The original Rainbow Gathering was in 1972, and has been held annually in the United States from July 1 through 7 every year on National Forest land. Throughout the year, regional and international gatherings are held in the United States and in many other places around the world.
The first Rainbow Gathering of the Tribes, a four-day event in Colorado in the United States in July 1972, was organized by youth counterculture "tribes" based in Northern California and the Pacific Northwest. Twenty thousand people faced police roadblocks, threatened civil disobedience, and were allowed onto National Forest land. This was intended to be a one-time event; however, a second gathering in Wyoming the following year materialized, at which point an annual event was declared. The length of the gatherings has since expanded beyond the original four-day span, as have the number and frequency of the gatherings.
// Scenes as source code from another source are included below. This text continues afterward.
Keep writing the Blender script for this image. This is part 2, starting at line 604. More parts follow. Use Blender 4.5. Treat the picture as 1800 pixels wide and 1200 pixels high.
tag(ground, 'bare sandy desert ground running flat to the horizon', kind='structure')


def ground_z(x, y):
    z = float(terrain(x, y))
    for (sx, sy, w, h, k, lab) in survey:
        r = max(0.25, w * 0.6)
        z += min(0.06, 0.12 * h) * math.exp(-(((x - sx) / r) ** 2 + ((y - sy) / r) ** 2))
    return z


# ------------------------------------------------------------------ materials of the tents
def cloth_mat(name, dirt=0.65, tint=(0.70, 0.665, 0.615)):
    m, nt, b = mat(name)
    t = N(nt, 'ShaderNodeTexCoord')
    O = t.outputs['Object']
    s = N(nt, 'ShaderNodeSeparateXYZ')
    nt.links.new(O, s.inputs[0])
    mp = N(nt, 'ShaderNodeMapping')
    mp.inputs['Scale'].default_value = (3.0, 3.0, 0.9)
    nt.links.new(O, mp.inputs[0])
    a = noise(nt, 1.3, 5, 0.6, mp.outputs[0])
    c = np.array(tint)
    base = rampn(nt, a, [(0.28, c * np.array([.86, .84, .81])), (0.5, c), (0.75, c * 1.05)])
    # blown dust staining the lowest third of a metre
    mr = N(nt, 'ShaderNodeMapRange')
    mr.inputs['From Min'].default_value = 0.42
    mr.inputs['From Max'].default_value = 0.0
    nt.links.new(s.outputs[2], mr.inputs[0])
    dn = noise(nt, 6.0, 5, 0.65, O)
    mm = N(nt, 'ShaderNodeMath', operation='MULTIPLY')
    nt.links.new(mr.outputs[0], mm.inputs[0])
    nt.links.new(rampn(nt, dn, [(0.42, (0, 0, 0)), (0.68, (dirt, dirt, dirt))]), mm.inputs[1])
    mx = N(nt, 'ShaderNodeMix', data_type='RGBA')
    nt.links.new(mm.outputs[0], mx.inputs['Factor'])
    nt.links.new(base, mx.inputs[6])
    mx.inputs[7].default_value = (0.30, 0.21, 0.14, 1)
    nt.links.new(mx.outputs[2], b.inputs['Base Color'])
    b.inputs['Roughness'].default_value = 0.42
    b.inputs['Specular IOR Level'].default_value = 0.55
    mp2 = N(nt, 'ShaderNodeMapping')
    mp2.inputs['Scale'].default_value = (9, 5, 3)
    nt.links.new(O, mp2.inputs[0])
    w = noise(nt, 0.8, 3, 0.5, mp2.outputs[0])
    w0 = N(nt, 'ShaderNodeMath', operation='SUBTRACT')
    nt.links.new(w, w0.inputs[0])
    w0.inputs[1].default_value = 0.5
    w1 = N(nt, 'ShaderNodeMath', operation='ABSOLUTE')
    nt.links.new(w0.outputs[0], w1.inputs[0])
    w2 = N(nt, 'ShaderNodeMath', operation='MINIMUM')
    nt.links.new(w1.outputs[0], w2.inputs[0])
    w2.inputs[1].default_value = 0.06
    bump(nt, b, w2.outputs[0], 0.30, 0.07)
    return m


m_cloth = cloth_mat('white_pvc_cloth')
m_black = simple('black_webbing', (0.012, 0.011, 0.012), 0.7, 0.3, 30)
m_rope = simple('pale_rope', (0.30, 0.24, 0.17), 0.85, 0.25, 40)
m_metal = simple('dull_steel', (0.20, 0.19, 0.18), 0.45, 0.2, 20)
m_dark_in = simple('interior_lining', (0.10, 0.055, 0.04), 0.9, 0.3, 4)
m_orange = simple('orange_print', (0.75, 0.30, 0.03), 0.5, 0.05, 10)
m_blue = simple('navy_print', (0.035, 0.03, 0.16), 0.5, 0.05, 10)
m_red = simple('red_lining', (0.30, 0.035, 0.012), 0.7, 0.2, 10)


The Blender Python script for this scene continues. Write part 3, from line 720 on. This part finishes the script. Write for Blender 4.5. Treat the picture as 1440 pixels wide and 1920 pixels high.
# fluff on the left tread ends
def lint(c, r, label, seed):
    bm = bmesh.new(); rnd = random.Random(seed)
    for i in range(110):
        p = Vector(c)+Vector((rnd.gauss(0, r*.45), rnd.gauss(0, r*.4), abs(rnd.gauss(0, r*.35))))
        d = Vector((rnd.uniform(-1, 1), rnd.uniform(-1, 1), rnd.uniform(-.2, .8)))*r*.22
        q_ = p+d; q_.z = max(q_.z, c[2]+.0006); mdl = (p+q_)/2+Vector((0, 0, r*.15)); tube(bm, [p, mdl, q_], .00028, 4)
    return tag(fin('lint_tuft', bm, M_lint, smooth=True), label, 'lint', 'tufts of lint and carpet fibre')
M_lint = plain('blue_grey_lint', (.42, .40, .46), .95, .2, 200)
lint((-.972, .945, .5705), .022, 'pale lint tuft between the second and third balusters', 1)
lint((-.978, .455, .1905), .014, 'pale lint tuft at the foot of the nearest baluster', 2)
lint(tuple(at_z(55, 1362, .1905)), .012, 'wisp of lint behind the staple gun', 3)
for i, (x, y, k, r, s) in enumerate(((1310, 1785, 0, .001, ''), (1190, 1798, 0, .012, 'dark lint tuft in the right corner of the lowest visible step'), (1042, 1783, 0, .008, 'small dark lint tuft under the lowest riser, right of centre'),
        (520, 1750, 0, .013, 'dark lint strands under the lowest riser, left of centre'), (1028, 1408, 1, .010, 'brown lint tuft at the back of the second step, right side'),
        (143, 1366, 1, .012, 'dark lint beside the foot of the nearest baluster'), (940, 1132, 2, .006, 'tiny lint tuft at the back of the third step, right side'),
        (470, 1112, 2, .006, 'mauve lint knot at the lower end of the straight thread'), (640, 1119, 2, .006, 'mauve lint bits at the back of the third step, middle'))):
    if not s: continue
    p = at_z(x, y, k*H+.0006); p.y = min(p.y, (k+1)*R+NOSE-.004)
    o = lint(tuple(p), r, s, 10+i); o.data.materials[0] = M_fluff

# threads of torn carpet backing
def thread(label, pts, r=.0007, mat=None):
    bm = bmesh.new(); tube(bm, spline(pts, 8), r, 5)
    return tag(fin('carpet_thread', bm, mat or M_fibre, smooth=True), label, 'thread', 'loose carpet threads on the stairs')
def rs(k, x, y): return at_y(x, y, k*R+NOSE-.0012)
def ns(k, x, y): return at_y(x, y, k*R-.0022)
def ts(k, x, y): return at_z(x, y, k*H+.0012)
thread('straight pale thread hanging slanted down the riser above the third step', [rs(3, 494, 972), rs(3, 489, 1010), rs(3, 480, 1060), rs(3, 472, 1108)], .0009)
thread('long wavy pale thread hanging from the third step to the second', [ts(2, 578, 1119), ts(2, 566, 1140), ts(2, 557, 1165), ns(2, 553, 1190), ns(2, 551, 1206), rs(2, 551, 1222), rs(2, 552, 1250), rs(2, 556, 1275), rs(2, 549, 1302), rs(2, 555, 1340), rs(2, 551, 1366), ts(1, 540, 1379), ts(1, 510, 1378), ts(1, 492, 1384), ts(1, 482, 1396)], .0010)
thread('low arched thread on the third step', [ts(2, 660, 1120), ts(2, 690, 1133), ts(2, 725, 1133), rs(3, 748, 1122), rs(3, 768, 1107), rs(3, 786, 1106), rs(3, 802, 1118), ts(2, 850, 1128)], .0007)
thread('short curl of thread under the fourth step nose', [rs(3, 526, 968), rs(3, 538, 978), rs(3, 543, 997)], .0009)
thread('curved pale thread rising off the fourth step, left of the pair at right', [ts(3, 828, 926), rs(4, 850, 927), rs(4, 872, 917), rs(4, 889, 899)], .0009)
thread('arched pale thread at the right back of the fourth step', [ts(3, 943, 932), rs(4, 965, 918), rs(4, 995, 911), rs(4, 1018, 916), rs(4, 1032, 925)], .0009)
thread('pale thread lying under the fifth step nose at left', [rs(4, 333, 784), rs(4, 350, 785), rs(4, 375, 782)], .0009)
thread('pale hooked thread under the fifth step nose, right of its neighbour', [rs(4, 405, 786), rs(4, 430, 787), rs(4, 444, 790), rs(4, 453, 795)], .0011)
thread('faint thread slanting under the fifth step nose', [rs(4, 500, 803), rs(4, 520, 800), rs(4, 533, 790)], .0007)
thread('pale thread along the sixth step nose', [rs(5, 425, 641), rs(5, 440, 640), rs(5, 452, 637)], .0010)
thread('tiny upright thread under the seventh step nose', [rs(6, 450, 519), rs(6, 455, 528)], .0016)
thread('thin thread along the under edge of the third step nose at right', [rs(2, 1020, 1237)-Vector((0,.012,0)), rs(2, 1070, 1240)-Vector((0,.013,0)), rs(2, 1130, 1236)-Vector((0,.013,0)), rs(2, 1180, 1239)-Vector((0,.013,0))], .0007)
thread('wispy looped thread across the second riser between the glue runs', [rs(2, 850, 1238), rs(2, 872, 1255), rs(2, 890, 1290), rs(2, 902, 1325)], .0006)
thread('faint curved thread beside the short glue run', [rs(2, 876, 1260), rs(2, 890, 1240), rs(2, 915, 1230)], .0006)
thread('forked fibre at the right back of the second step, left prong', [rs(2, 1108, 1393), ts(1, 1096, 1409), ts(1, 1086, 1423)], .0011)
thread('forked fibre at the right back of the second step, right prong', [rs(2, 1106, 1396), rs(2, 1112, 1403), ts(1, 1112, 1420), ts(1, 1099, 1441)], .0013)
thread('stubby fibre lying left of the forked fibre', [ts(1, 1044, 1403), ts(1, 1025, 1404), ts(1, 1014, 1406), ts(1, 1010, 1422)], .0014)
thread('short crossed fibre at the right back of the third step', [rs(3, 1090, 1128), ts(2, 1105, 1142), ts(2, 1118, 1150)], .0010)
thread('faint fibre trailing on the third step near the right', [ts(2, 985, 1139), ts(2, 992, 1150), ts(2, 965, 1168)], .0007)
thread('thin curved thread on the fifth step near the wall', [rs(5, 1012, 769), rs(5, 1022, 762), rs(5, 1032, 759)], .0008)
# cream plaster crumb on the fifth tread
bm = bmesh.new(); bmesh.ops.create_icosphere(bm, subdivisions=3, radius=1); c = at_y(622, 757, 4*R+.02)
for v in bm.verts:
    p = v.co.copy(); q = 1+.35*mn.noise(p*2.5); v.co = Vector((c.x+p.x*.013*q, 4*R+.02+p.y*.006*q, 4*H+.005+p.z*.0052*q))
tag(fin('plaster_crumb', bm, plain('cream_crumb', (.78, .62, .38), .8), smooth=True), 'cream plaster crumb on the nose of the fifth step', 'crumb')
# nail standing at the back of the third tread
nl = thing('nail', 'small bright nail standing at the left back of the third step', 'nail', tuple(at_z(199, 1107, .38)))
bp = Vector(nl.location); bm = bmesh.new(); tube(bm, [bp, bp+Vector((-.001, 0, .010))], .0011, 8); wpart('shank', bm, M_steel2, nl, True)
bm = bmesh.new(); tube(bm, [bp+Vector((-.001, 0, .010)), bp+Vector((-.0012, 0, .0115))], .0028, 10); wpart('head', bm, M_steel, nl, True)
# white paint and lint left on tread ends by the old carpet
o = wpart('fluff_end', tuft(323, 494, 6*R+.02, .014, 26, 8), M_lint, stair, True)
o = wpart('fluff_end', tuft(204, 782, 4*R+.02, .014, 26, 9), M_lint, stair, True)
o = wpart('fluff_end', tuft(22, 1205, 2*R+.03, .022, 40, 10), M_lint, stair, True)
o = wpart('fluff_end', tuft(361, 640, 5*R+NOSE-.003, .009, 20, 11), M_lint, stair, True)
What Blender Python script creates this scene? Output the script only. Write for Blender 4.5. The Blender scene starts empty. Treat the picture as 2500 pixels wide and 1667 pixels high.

Although groups from California and the Northwest region of the U.S. were heavily involved in the first Rainbow Gathering, the U.S. Southeast was strongly represented as well. At least 2,600 people from throughout that region attended and provided support for the 1972 Rainbow Gathering of the Tribes on Strawberry Lake, above Granby, Colorado. There was also strong representation from other regions of the U.S.
Rainbow Gatherings are temporary loosely knit communities of people who congregate annually in remote forests around the world for one or more weeks at a time to enact a supposedly shared ideology of peace, harmony, freedom, and respect. Anyone is allowed to attend and participants refer to themselves as a "Rainbow Family". The goal is to create what they believe is a more satisfying culture—free from consumerism, capitalism, and mass media—that's nonhierarchical, furthers world peace, and serves as a model for reforms to mainstream society.
Media coverage of Rainbow Gatherings has been unfavorable since the 1980s when journalists started to describe Rainbow Family members in terms such as "aging hippies", "grown-up flower children", or "middle-aged white folks". In the 2000s, the media focus shifted to the increase in crime in the local communities closest to Gatherings, ranging from petty crimes like retail theft to violent assaults and serious traffic charges, such as driving under the influence of drugs or alcohol.
Despite the movement's environmentalist and pacifist aspirations, Gatherings, which are typically held in national forests and other ecologically sensitive areas, are known for having a deleterious impact on the local environment and participants have developed a reputation for excessive drug and alcohol use, disruptive and criminal activity, and for their cultural appropriation and misrepresentation of Native American traditions and beliefs.
This has resulted in increased police presence at Gatherings and a poor reception from community members and business owners in nearby towns and reservations. In the U.S., these issues are also contributing factors to the decline in attendance at regional and national Gatherings.